Australia has cancelled a Belt and Road project signed by the Victoria Government and is considering cancelling the 2015 lease of Darwin Port to a Chinese company. China has indefinitely suspended its strategic economic dialogue with Australia.

All Australian leaders these days are tough on China.

“The starting point for Australian politicians is that being strong on national security is a pre-requisite,” says Ayson.

“At times, being strong on national security has been defined in terms of how you deal with issues like migrants, asylum seekers. Now that is being much more defined as being tough on China.”

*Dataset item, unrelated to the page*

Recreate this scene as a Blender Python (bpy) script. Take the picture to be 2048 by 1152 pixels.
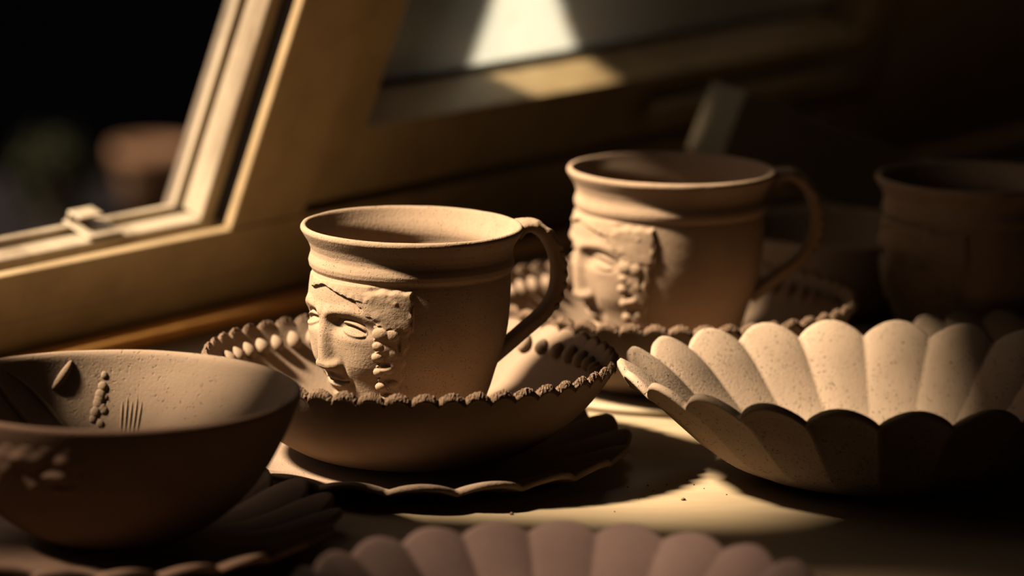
import bpy, math, random
import numpy as np
from mathutils import Matrix, Vector

# ---------------------------------------------------------------- reset
for o in list(bpy.data.objects):
    bpy.data.objects.remove(o, do_unlink=True)
scene = bpy.context.scene
COL = scene.collection
PI = math.pi
R = math.radians

# ---------------------------------------------------------------- camera
cam_d = bpy.data.cameras.new('camera')
cam = bpy.data.objects.new('camera', cam_d); COL.objects.link(cam)
cam.location = (0, 0, 0.38878)
cam.matrix_world = Matrix.Translation((0, 0, 0.38878)) @ Matrix.Rotation(R(79), 4, 'X') @ Matrix.Rotation(R(1), 4, 'Z')
cam_d.sensor_width = 36; cam_d.lens = 135
cam_d.clip_start = 0.02; cam_d.clip_end = 200
cam_d.dof.use_dof = True
cam_d.dof.focus_distance = 1.605
cam_d.dof.aperture_fstop = 5.2
scene.camera = cam

# ---------------------------------------------------------------- world, sun, exposure
SUN_AZ, SUN_EL = R(-10), R(47)
world = bpy.data.worlds.new('sky'); scene.world = world; world.use_nodes = True
bg = world.node_tree.nodes['Background']
bg.inputs[0].default_value = (1.0, 0.80, 0.66, 1); bg.inputs[1].default_value = 1.4
sd = bpy.data.lights.new('sun', 'SUN'); sd.energy = 33; sd.angle = R(6); sd.color = (1, 0.835, 0.63)
sun = bpy.data.objects.new('sun', sd); COL.objects.link(sun)
sdir = Vector((-math.cos(SUN_AZ)*math.cos(SUN_EL), math.sin(SUN_AZ)*math.cos(SUN_EL), math.sin(SUN_EL)))
sun.rotation_euler = sdir.to_track_quat('Z', 'Y').to_euler()
sun.location = (-3, 1, 4)
vs = scene.view_settings
vs.view_transform = 'Standard'; vs.look = 'None'; vs.gamma = 1; vs.exposure = 0
vs.use_curve_mapping = False
scene.cycles.use_denoising = True
scene.cycles.max_bounces = 10
scene.cycles.diffuse_bounces = 3
scene.cycles.transparent_max_bounces = 12
scene.cycles.sample_clamp_indirect = 4

# ---------------------------------------------------------------- materials
def nt(name):
    m = bpy.data.materials.new(name); m.use_nodes = True
    return m, m.node_tree, m.node_tree.nodes['Principled BSDF']
def ramp(t, fac, stops):
    r = t.nodes.new('ShaderNodeValToRGB')
    e = r.color_ramp.elements
    e[0].position, e[0].color = stops[0][0], (*stops[0][1], 1)
    e[1].position, e[1].color = stops[-1][0], (*stops[-1][1], 1)
    for p, c in stops[1:-1]:
        k = e.new(p); k.color = (*c, 1)
    t.links.new(fac, r.inputs[0]); return r
def noise(t, vec, scale, detail=4, rough=.6):
    n = t.nodes.new('ShaderNodeTexNoise'); n.inputs['Scale'].default_value = scale
    n.inputs['Detail'].default_value = detail; n.inputs['Roughness'].default_value = rough
    t.links.new(vec, n.inputs['Vector']); return n
def sc(c, k): return tuple(min(1, x*k) for x in c)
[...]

Partly that was related to the influence that China had tried to have on Australian institutions.

There are those who will always believe New Zealand is weak on China and will seize on anything to support that narrative, and Trade Minister Damien O’Connor played into their hands when early this term he advised Australia to show greater respect to China.

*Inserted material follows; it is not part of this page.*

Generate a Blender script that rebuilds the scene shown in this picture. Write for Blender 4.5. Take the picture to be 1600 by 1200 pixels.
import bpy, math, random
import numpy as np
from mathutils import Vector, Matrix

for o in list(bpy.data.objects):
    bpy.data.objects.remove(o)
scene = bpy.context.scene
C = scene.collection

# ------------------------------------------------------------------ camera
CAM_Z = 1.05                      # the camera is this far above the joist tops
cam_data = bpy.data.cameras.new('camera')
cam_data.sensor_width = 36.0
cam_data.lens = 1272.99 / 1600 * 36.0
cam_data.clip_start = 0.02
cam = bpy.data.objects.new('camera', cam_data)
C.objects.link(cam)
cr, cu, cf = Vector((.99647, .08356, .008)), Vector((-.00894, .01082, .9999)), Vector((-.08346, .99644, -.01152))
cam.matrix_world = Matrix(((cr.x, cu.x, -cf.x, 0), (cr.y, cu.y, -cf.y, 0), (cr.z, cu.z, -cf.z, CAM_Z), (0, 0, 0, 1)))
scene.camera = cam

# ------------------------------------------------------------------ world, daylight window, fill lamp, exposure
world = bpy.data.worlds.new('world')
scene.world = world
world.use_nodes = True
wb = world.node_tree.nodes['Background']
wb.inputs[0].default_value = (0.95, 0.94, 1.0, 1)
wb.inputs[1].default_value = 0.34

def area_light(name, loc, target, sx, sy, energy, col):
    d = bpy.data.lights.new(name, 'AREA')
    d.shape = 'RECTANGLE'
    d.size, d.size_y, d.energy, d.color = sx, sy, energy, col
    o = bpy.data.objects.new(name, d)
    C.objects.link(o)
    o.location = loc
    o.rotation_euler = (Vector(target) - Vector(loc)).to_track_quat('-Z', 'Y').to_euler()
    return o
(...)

But Ardern’s comments to the China Business Council this month -that the differences with China are becoming harder to reconcile – have been noticed in Canberra and seen as a vast improvement and counterweight to that.

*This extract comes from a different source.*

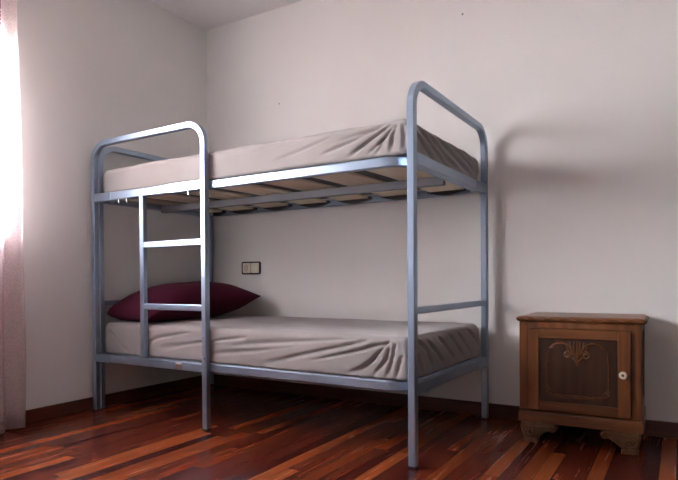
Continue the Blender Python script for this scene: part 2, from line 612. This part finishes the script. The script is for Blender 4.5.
LF = [([(1.86, .475), (1.68, .428), (1.32, .345)], .010, .014), ([(1.849, .479), (1.782, .404), (1.697, .335)], .013, .012),
      ([(1.855, .471), (1.84, .404), (1.782, .338)], .011, .011), ([(1.881, .473), (1.864, .395), (1.84, .338)], .010, .010),
      ([(1.75, .476), (1.498, .416), (1.194, .34)], .009, .016), ([(1.912, .43), (1.895, .38), (1.885, .335)], .008, .009),
      ([(1.70, .485), (1.40, .455), (1.0, .42)], .006, .015), ([(1.5, .45), (1.15, .40), (.85, .365)], .008, .016), ([(1.1, .46), (.8, .42), (.55, .38)], .007, .016),
      ([(.75, .47), (.5, .43), (.30, .36)], .007, .014), ([(.12, .45), (.20, .39), (.27, .345)], .009, .012),
      ([(1.80, .41), (1.74, .37), (1.66, .338)], .007, .009)]
LE = [([(.06, .47), (.12, .40), (.16, .34)], .009, .012), ([(.10, .485), (.208, .43), (.27, .35)], .010, .013), ([(.20, .475), (.322, .407), (.40, .345)], .009, .013), ([(.323, .48), (.446, .41), (.54, .35)], .009, .014),
      ([(.45, .48), (.57, .41), (.66, .35)], .008, .013), ([(.562, .48), (.685, .41), (.77, .35)], .009, .013), ([(.708, .485), (.83, .42), (.89, .36)], .008, .013)]
mattress('mattress', 'mattress on the upper bunk in a pleated taupe fitted sheet', .058, 1.94, .036, .902, ZU + .001, 1.36, UF, UE, 1)
mattress('mattress', 'mattress on the lower bunk under the burgundy pillow, in a creased taupe sheet', .058, 1.94, .036, .902, ZL + .001, .500, LF, LE, 2)

# ------------------------------------------------------------------ pillow
def pillow():
    bm = bmesh.new()
    N, Mv = 44, 28
    a, b, th = .418, .225, .112
    def P(u, v, s):
        x = b * v * (1 - .10 * (1 - u * u))
        y = a * u * (1 - .06 * (1 - v * v))
        e = max(0, (1 - abs(u) ** 3.0)) ** .6 * max(0, (1 - abs(v) ** 3.0)) ** .6
        z = s * th * e
        z += .006 * noise.noise(V((x * 7, y * 7, s))) * e * 1.5 + .010 * noise.noise(V((x * 3 + 5, y * 3, s))) * e
        ed = max(abs(u), abs(v))
        z += s * .003 * math.sin(18 * math.atan2(v, u)) * (ed ** 6) * e ** .5
        z -= .045 * max(0, -u) ** 2.5 - .012 * max(0, u) ** 2
        return V((x, y, z))
    top = [[bm.verts.new(P(-1 + 2 * i / N, -1 + 2 * j / Mv, 1)) for j in range(Mv + 1)] for i in range(N + 1)]
    bot = [[top[i][j] if i in (0, N) or j in (0, Mv) else bm.verts.new(P(-1 + 2 * i / N, -1 + 2 * j / Mv, -1)) for j in range(Mv + 1)] for i in range(N + 1)]
    for i in range(N):
        for j in range(Mv):
            bm.faces.new((top[i][j], top[i + 1][j], top[i + 1][j + 1], top[i][j + 1]))
            f = (bot[i][j], bot[i][j + 1], bot[i + 1][j + 1], bot[i + 1][j])
            if len(set(f)) == 4:
                try:
                    bm.faces.new(f)
                except ValueError:
                    pass
    o = obj('pillow', bm, M['pillow'], None, 180)
    tag(o, 'burgundy pillow at the left end of the lower bunk', 'pillow')
    c = bedw((.262, .456, .605))
    o.matrix_world = Matrix.Translation(c) @ Matrix.Rotation(BR - math.radians(7), 4, 'Z') @ Matrix.Rotation(math.radians(4), 4, 'X') @ Matrix.Rotation(math.radians(4), 4, 'Y')
    # it settles on the mattress and against the end of the bed
    mw = o.matrix_world.copy()
    inv = mw.inverted()
    br = Matrix.Rotation(-BR, 3, 'Z')
    for v in o.data.vertices:
        p = mw @ v.co
        q = br @ (p - BO)
        q.x = max(q.x, .0335)
        q.y = max(q.y, w + .003)
        p = BO + Matrix.Rotation(BR, 3, 'Z') @ q
        p.z = max(p.z, .5075)
        v.co = inv @ p
    return o
pillow()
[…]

And Mahuta this week said New Zealand needed to be ready for the type of diplomatic and economic storm Australia is weathering.

The comment wasn’t exactly timed for the transtasman visit but Ayson says it will be welcomed for its effort to emphasise similarities.

“In that sense there is an effort by New Zealand leaders to say it is not like Australia is chalk and we are cheese, [not like] we are enjoying a wonderful relationship with China and whatever happens to Australia happens to Australia,” he says.

“I think officials in both Canberra and Wellington are working hard to make sure that there isn’t this perception of this vast gulf between the two, that New Zealand is somehow celebrating the relative absence of China pressure and Australia is struggling with its.

“That’s not healthy for the transtasman relationship.”